SUPPLIED MATERIAL:
◆ ◆ ◆ ◆
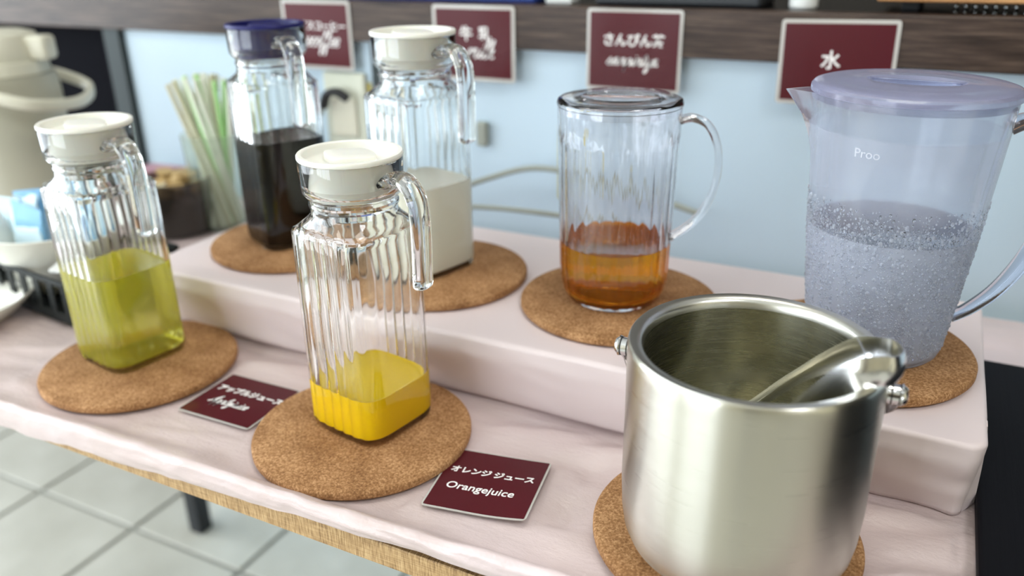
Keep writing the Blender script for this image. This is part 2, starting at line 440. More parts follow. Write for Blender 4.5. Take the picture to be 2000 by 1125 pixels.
tag(ri, 'long low riser box wrapped in pale pink vinyl at the back of the table', 'riser')
bm = bmesh.new()
for k, (x0, x1) in enumerate(((RXb - .006, RXb + .002),)):
    loft(bm, [[Vector((x0, .632, z)), Vector((x1 - .002 + q, .650, z)), Vector((x1 - .002 + q, .658, z)), Vector((x0, .68, z))] for z, q in ((.001, .0035), (.03, .003), (.055, .0022), (.072, 0))])
obj('folded_flap', bm, M_riser, ri)
# black slab at right
bm = bmesh.new(); box(bm, .0835, .70, .425, .902, .0, .012, .003, 3)
tag(obj('black_board', bm, M_black), 'black wood-grained board lying on the table right of the riser', 'board')

# ------------------------------------------------------------------ cork mats
mb = bmesh.new(); lathe(mb, [(.0955, 0), (.0985, .0008), (.1, .0025), (.1, .0065), (.0990, .0082), (.0975, .0088), (.05, .0088)], 96)
mesh_mat = None
for key, (x, y, z, lab) in dict(
    A=(-.7185, .5273, 0, 'round cork mat under the apple juice jug at the lower left'),
    B=(-.4206, .5208, 0, 'round cork mat under the orange juice jug'),
    E=(-.088, .5262, 0, 'round cork mat under the steel ice bucket'),
    C=(-.6767, .7425, H, 'round cork mat under the black coffee jug on the riser'),
    D=(-.4628, .7297, H, 'round cork mat under the milk jug on the riser'),
    F=(-.2537, .7407, H, 'round cork mat under the jasmine tea jug on the riser'),
    G=(-.0274, .7311, H, 'round cork mat under the frosted water jug on the riser')).items():
    if mesh_mat is None:
        o = obj('cork_mat', mb, M_cork, auto=40); mesh_mat = o.data
    else: o = new_obj('cork_mat', mesh_mat)
    o.location = (x, y, z); o.rotation_euler = (0, 0, random.random() * 6)
    tag(o, lab, 'mat', 'cork mats under the drinks')
T = .0088

# ------------------------------------------------------------------ square glass jug
def sq(w, n, z, ribs=0, NP=288, inner=False):
    out = []
    for k in range(NP):
        a = 2 * PI * k / NP; c, s = math.cos(a), math.sin(a)
        r = w / (abs(c) ** n + abs(s) ** n) ** (1 / n)
        x, y = r * c, r * s
        if ribs:
            # flutes on the three faces without the handle (handle face: +x)
            face = None
            if abs(y) > abs(x): t = x / w; face = 1
            elif x < 0: t = y / w; face = 1
            if face and abs(t) < .93:
                ph = (t + .93) / 1.86 * 7
                f = abs(math.sin(PI * ph)) ** .7
                e = min(1, (.93 - abs(t)) / .08)
                d = ribs * (f - 0.55) * e
                x += d * (0 if abs(y) > abs(x) else math.copysign(1, x)); y += d * (math.copysign(1, y) if abs(y) > abs(x) else 0)
        out.append(Vector((x, y, z)))
    return out
JW = .0440
outer = [(.0405 - .012, 5, 0, 0), (.0405, 5, .0, 0), (.0425, 5, .0016, 0), (JW - .0004, 5, .005, .4), (JW, 5, .009, 1), (JW, 5, .04, 1), (JW, 5, .08, 1), (JW, 5, .12, 1), (JW, 5, .16, 1),
         (JW, 5, .1895, 1), (JW - .0008, 4.8, .1915, .7), (JW - .0028, 4.2, .1932, .3), (.0398, 3.2, .1965, 0), (.0380, 2.4, .200, 0), (.0368, 2, .204, 0), (.0366, 2, .209, 0),
         (.0378, 2, .211, 0), (.0378, 2, .213, 0), (.0367, 2, .2145, 0), (.0372, 2, .2175, 0), (.0405, 2, .2205, 0), (.0425, 2, .2235, 0), (.0430, 2, .230, 0), (.0434, 2, .2480, 0), (.0430, 2, .2500, 0)]
innr = [(.0405, 2, .2500, 0), (.0396, 2, .2480, 0), (.0392, 2, .228, 0), (.0375, 2, .2225, 0), (.0340, 2, .219, 0), (.0336, 2, .205, 0), (.0345, 2.2, .201, 0), (.0380, 3.2, .194, 0), (.0400, 4.4, .189, 0),
        (JW - .0034, 5, .184, 0), (JW - .0034, 5, .12, 0), (JW - .0034, 5, .06, 0), (JW - .0034, 5, .012, 0), (JW - .0045, 5, .0075, 0), (JW - .008, 5, .0058, 0), (.012, 4, .0055, 0)]
RIB = .0013
_jug = {}
def liquid_mesh(level):
    bm = bmesh.new(); g = .00025
    w = JW - .0034 + g
    loops = [sq(.012, 4, .0055 - g, NP=96), sq(JW - .008 + g, 5, .0058 - g, NP=96), sq(JW - .0045 + g, 5, .0075 - g, NP=96), sq(w, 5, .012, NP=96), sq(w, 5, level * .5, NP=96), sq(w, 5, level - .0012, NP=96), sq(w, 5, level, NP=96), sq(w - .0015, 5, level - .0008, NP=96), sq(w - .004, 5, level - .001, NP=96), sq(.01, 4, level - .001, NP=96)]
    loft(bm, loops); return bm
def glass_jug(loc, phi, label, lidmat, lidlabel, liqname, liqmat, level):
    t = thing('glass_jug', label, 'jug', loc, math.radians(phi), 'square ribbed glass jugs')
    if 'b' not in _jug:
        bm = bmesh.new(); loft(bm, [sq(w, n, z, RIB * r) for w, n, z, r in outer + innr])
        o = obj('jug_body', bm, M_glass, t, auto=28); _jug['b'] = o.data
        bm = bmesh.new()
        path = crom([(.0395, 0, .2335), (.050, 0, .2395), (.0625, 0, .2375), (.0715, 0, .2270), (.0745, 0, .2120), (.0747, 0, .185), (.0740, 0, .162), (.0738, 0, .149)], 8)
        def sc_(t):
            e = 1 if t < .93 else math.sqrt(max(.03, 1 - ((t - .93) / .07) ** 2))
            return ((1.15 - .15 * min(1, t * 4)) * e, (.8 + .2 * min(1, t * 3)) * e)
        sweep(bm, path, ell(.0098, .0058, 24, 2.6), Vector((0, 1, 0)), sc_)
        o = obj('handle', bm, M_glass, t, smooth=True); _jug['h'] = o.data
        bm = bmesh.new()
        lathe(bm, [(.010, .2205), (.0330, .2205), (.0333, .2125), (.0330, .2120), (.0322, .2120), (.0322, .2118), (.0332, .2116)][:2] + [(.0332, .2210), (.0334, .2230), (.0386, .2290), (.0388, .2502), (.0432, .2503), (.0437, .2512), (.0437, .2535), (.0430, .2545), (.0395, .2545), (.0385, .2538), (.0375, .2475), (.0368, .2468), (.01, .2466)], 72)
        _jug['lid'] = bm
    else:
        new_obj('jug_body', _jug['b'], t); new_obj('handle', _jug['h'], t)
    key = lidmat.name
    if key not in _jug:
        bm = _jug['lid'].copy()
        o = obj('lid', bm, lidmat, t, auto=35); _jug[key] = o.data
        bm = bmesh.new()
        loops = []
        for s, z in ((1.0, .2464), (1.0, .2515), (.97, .2528), (.90, .2532), (.3, .2530)):
            loops.append([Vector((a * s, b * s, z)) for a, b in [(x * .98 - y * .2, x * .2 + y * .98) for x, y in ell(.0260, .0200, 40, 1.35)]])
        loft(bm, loops)
        k_ = obj('lid_knob', bm, lidmat, o, auto=35); _jug[key + 'k'] = k_.data
    else:
        o = new_obj('lid', _jug[key], t); new_obj('lid_knob', _jug[key + 'k'], o)
    if lidlabel: o['label'] = lidlabel
    obj(liqname, liquid_mesh(level), liqmat, t, auto=50)
    return t
glass_jug((-.7392, .5366, T), -9, 'glass jug with white lid half full of yellow apple juice, leftmost jug', M_white, 'white plastic lid', 'apple_juice', M_apple, .104)
glass_jug((-.4217, .5395, T), -10, 'glass jug with white lid and a little orange juice left', M_white, 'white plastic lid', 'orange_juice', M_oj, .046)
glass_jug((-.6833, .7434, H + T), -27, 'glass jug with navy lid, half full of black coffee on the riser', M_navy, 'navy blue plastic lid', 'black_coffee', M_coffee, .128)
glass_jug((-.4814, .7349, H + T), -16, 'glass jug with white lid, partly full of milk on the riser', M_white, 'white plastic lid', 'milk', M_milk, .100)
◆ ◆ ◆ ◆
Pictures are excluded: retype only the lines from the beginning of the listing above through the line with "tag(obj('black_board', bm, M_black), 'black", both included.

RESULT FOR THIS TASK:
Keep writing the Blender script for this image. This is part 2, starting at line 440. More parts follow. Write for Blender 4.5. Take the picture to be 2000 by 1125 pixels.
tag(ri, 'long low riser box wrapped in pale pink vinyl at the back of the table', 'riser')
bm = bmesh.new()
for k, (x0, x1) in enumerate(((RXb - .006, RXb + .002),)):
    loft(bm, [[Vector((x0, .632, z)), Vector((x1 - .002 + q, .650, z)), Vector((x1 - .002 + q, .658, z)), Vector((x0, .68, z))] for z, q in ((.001, .0035), (.03, .003), (.055, .0022), (.072, 0))])
obj('folded_flap', bm, M_riser, ri)
# black slab at right
bm = bmesh.new(); box(bm, .0835, .70, .425, .902, .0, .012, .003, 3)
tag(obj('black_board', bm, M_black), 'black wood-grained board lying on the table right of the riser', 'board')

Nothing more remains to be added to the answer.